For anyone else, its inadequacies are too patent, especially its lack of depth of information. For instance, I have heard Mies van der Rohe utter opinions opposite to what he appears to have told Mr. Heyer—a bit more research might have suggested that he had picked a bad day to talk to him about the Chicago School. But even for the addict, the book will have inadequacies—the absence of Robert Venturi and of Charles Moore (Paul Rudolph’s successor at Yale) means that two new topics for the New York architecture fan are missing.

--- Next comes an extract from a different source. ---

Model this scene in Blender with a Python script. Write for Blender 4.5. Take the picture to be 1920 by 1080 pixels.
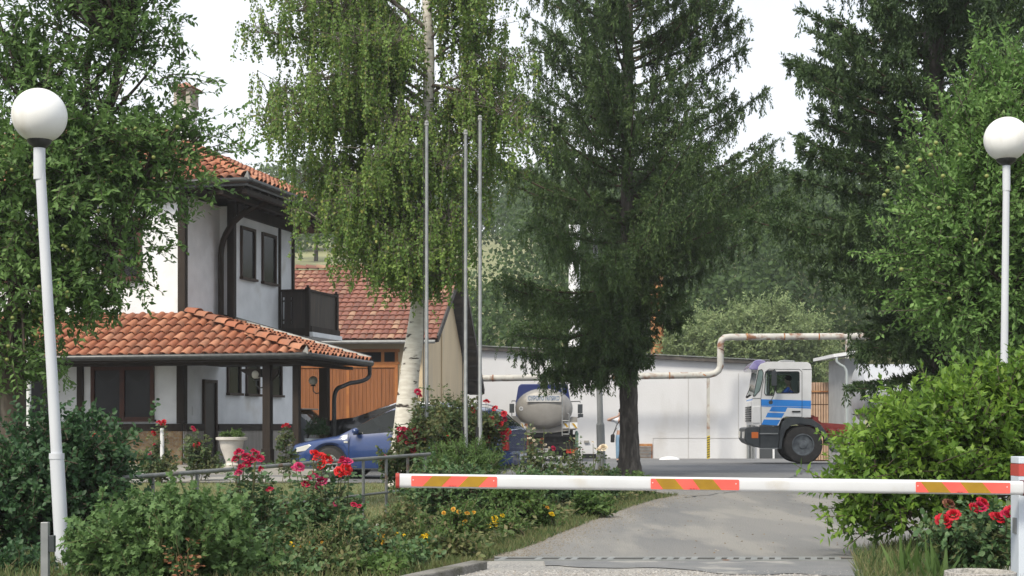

For this public is chiefly concerned with the topical and the new—it is a true child of communications. It is the audience that has run to applaud each new surface innovation, such as Edward Durell Stone’s grille-work or Paul Rudolph’s ribbed concrete, and has equally hurriedly discarded out-of-date innovations (like Stone’s grille-work, or Paul Rudolph’s ribbed concrete). By a seeming paradox, it is this audience, whom Pevsner would despise, that will probably prove Pevsner right about Expressionism. Ever since the Museum of Modern Art’s neatly opportunist “Fantastic Architecture” show in 1960, this audience has been hot for Expressionism and fantasy in architecture. But the mood could change any minute now, in favor of something new (probably “quality,” meaning marble and bronze, or even “grace,” meaning something like the State of Maine pavilion at the Montreal Expo). Then, in the calm after the Expressionist orgy, there may be time to consider what the concept, with or without a capital “E,” has meant to the architecture of our time, whether as a specific period and style that are past, or as an intention that has continued through later periods and styles of modern architecture down to about yesterday.